──────── MATERIAL PROVIDED
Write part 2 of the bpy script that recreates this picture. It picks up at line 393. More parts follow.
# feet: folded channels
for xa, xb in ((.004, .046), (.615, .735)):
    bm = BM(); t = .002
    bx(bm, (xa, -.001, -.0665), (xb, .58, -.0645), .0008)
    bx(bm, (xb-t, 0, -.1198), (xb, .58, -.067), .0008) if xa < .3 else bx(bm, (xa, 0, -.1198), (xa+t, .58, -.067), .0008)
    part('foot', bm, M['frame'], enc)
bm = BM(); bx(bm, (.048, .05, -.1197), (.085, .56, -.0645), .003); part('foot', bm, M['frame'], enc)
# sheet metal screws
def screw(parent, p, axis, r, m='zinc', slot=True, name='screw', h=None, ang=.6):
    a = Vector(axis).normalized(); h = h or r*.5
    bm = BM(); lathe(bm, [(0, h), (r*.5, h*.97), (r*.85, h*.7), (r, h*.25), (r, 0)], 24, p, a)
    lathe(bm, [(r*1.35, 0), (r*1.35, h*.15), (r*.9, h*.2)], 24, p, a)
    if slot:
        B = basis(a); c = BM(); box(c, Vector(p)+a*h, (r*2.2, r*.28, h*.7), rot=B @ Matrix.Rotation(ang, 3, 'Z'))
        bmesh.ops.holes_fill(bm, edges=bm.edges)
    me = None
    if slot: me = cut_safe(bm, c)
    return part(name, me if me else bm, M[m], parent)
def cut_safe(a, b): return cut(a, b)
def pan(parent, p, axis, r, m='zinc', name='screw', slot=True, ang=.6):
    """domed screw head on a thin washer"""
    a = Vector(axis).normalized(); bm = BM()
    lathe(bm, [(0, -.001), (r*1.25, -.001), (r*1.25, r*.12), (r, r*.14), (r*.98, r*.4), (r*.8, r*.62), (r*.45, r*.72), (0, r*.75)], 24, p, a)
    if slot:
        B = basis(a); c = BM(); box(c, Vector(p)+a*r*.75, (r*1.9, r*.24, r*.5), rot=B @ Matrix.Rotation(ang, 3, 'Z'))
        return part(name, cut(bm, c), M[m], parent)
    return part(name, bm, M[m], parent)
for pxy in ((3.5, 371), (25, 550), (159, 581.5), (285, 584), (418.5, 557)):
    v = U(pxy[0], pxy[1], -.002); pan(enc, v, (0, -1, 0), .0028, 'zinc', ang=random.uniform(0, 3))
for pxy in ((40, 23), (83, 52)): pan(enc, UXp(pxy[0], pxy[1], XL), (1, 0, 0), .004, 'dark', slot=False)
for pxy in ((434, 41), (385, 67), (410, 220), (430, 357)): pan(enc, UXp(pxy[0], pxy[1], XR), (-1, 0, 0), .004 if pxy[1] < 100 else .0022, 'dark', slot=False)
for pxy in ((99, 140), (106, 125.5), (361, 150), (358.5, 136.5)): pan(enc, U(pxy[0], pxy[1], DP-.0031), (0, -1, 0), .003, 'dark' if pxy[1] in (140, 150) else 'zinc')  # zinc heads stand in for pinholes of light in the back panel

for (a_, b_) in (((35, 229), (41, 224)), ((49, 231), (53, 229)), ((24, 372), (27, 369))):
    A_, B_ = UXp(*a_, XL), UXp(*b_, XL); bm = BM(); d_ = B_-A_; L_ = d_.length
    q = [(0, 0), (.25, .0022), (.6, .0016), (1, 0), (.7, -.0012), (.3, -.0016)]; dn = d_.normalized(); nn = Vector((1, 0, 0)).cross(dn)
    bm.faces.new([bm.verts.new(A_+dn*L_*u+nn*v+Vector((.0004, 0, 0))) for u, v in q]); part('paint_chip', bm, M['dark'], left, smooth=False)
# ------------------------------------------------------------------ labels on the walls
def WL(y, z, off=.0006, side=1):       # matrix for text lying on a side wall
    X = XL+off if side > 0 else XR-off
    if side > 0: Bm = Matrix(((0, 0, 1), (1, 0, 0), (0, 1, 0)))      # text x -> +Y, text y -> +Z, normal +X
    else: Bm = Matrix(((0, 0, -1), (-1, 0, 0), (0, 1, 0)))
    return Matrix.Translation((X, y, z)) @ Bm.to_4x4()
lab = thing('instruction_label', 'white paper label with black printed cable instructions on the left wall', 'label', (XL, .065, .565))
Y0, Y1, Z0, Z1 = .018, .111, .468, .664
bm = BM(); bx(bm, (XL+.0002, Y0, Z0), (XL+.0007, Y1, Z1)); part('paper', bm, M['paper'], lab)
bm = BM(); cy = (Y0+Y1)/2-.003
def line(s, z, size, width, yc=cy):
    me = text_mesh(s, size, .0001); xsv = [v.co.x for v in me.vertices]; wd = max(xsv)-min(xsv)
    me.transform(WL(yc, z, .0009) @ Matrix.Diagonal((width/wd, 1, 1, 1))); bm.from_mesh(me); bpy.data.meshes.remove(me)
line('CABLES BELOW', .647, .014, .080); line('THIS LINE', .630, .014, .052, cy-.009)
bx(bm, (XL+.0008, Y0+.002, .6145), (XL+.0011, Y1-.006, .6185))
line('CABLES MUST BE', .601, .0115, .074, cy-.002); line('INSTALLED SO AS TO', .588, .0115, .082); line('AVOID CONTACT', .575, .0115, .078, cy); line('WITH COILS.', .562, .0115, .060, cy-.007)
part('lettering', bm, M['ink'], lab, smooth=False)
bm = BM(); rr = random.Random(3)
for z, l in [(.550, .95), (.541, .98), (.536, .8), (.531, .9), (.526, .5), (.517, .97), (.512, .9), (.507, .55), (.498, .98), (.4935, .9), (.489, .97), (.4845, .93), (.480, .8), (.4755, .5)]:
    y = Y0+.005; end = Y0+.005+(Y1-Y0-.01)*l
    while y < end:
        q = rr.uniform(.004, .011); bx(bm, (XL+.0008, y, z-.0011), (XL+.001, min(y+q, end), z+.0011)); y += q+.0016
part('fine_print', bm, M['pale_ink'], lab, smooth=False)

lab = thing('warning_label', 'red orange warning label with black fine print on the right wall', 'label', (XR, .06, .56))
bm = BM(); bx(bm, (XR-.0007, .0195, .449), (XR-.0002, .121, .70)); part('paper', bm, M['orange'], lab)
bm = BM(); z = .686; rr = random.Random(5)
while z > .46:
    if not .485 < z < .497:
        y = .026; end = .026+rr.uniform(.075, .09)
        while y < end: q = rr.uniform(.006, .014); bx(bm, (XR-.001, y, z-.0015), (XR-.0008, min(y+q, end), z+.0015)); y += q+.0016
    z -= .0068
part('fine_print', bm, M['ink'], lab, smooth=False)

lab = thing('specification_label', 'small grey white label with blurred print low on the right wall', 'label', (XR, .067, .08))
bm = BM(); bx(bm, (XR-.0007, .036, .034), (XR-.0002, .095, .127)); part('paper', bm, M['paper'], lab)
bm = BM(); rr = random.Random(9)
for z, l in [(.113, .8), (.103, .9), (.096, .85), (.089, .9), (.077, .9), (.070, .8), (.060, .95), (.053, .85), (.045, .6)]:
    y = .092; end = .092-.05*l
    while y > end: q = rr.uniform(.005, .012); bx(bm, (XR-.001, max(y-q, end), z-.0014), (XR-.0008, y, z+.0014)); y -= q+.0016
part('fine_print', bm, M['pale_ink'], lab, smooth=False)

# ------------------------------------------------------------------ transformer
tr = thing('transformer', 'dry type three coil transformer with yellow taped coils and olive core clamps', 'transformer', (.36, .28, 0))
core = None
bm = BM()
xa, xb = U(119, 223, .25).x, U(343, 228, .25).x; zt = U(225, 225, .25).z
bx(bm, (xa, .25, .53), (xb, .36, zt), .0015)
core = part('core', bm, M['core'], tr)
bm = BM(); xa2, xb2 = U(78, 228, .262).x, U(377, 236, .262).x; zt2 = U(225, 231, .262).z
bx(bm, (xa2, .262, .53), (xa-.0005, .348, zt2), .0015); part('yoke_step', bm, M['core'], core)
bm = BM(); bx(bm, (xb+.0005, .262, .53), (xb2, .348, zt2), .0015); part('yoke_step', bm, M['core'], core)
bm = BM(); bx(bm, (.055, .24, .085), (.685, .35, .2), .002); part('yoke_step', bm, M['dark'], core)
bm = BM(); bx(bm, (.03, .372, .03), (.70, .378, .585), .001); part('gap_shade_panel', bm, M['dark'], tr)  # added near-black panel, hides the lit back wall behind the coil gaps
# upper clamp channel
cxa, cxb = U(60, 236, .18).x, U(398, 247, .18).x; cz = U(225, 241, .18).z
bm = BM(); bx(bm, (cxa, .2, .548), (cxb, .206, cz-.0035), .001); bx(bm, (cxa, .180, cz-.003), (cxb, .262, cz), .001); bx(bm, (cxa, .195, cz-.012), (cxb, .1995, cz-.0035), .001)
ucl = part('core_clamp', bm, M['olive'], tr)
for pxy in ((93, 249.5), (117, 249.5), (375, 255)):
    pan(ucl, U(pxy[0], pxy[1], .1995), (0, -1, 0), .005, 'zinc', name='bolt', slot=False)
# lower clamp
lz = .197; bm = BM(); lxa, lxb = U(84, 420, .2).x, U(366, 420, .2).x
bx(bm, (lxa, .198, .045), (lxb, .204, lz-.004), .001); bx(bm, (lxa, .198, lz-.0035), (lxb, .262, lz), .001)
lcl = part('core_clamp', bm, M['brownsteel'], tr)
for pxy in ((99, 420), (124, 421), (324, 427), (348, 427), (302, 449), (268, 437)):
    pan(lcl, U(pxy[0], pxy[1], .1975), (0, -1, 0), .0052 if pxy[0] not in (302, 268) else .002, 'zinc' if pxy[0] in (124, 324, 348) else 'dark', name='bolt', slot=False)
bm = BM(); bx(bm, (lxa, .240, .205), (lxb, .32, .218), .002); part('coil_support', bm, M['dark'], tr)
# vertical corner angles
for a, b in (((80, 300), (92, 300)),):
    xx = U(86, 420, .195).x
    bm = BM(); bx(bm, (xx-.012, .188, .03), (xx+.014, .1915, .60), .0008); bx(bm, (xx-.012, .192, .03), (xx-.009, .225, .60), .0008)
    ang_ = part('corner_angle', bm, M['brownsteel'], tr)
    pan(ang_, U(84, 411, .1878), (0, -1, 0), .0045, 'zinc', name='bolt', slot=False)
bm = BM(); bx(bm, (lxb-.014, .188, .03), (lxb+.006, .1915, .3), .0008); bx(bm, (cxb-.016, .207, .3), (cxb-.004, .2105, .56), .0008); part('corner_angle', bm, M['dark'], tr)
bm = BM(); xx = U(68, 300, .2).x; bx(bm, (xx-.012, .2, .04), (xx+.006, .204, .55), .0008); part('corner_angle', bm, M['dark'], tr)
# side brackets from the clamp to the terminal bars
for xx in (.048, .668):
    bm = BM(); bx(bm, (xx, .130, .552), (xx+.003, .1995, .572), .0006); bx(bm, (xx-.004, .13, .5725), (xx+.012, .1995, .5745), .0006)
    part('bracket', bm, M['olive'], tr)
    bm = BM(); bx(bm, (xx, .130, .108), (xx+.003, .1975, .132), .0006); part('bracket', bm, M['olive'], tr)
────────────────
[TASK DIRECTIONS]:
Your task is to print the lines from the one containing "ucl = part('core_clamp', bm, M['olive'], tr)" through the one containing "bx(bm, (lxa, .198, .045), (lxb, .204, lz-.004), .001);", exactly and with nothing added.

[CORRECT RESPONSE]:
ucl = part('core_clamp', bm, M['olive'], tr)
for pxy in ((93, 249.5), (117, 249.5), (375, 255)):
    pan(ucl, U(pxy[0], pxy[1], .1995), (0, -1, 0), .005, 'zinc', name='bolt', slot=False)
# lower clamp
lz = .197; bm = BM(); lxa, lxb = U(84, 420, .2).x, U(366, 420, .2).x
bx(bm, (lxa, .198, .045), (lxb, .204, lz-.004), .001); bx(bm, (lxa, .198, lz-.0035), (lxb, .262, lz), .001)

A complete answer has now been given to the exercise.